U.E. : J’ai dit comment les jeunes gens en Italie découvraient la philosophie, non pas à travers l’activité philosophique comme en France, mais à travers l’histoire de la discipline. Je me souviens de mon professeur de philo, un homme extraordinaire. C’est grâce à lui que j’ai fait des études de philosophie à l’université. Il y a vraiment des éléments de la philosophie que j’ai compris par sa médiation. Il est probable que cet excellent professeur n’avait pas pu lire tous les ouvrages auxquels son cours faisait référence. Cela veut donc dire que beaucoup des livres dont il me parlait, avec enthousiasme et compétence, lui étaient véritablement inconnus. Il ne les connaissait qu’à travers les histoires de la philosophie.
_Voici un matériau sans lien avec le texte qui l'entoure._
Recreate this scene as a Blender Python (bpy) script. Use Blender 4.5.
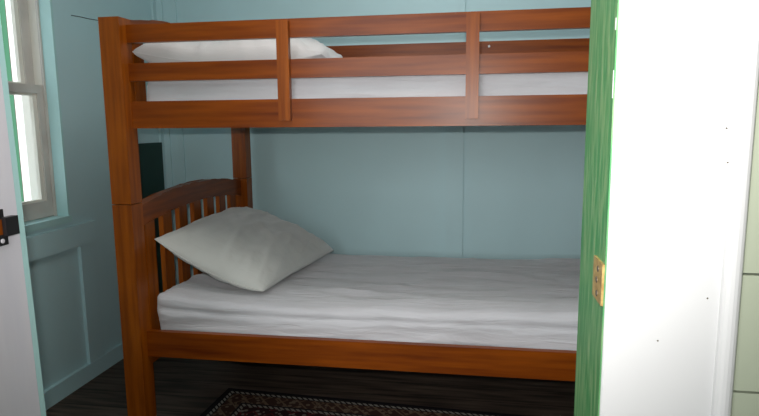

J.-C.C. : Lorsque Emmanuel Le Roy Ladurie était responsable de la Bibliothèque nationale, il s’est livré à une étude statistique assez étrange. Entre la constitution de la Bibliothèque nationale, à partir de la Révolution, mettons dans les années 1820, et nos jours, plus de deux millions de titres n’ont jamais été demandés. Pas une seule fois. Peut-être s’agit-il de livres sans aucun intérêt, des ouvrages de piété, des recueils d’oraisons, de sciences approximatives comme vous les aimez, de penseurs justement oubliés. Lorsqu’il s’est agi de constituer le fonds de la Bibliothèque nationale, au début, on amenait des tombereaux d’ouvrages, en vrac, dans la cour de la rue de Richelieu. Il fallait alors les recevoir, les classer, sans doute à la hâte. Après quoi les livres entraient pour la plupart dans un long sommeil, où ils sont encore.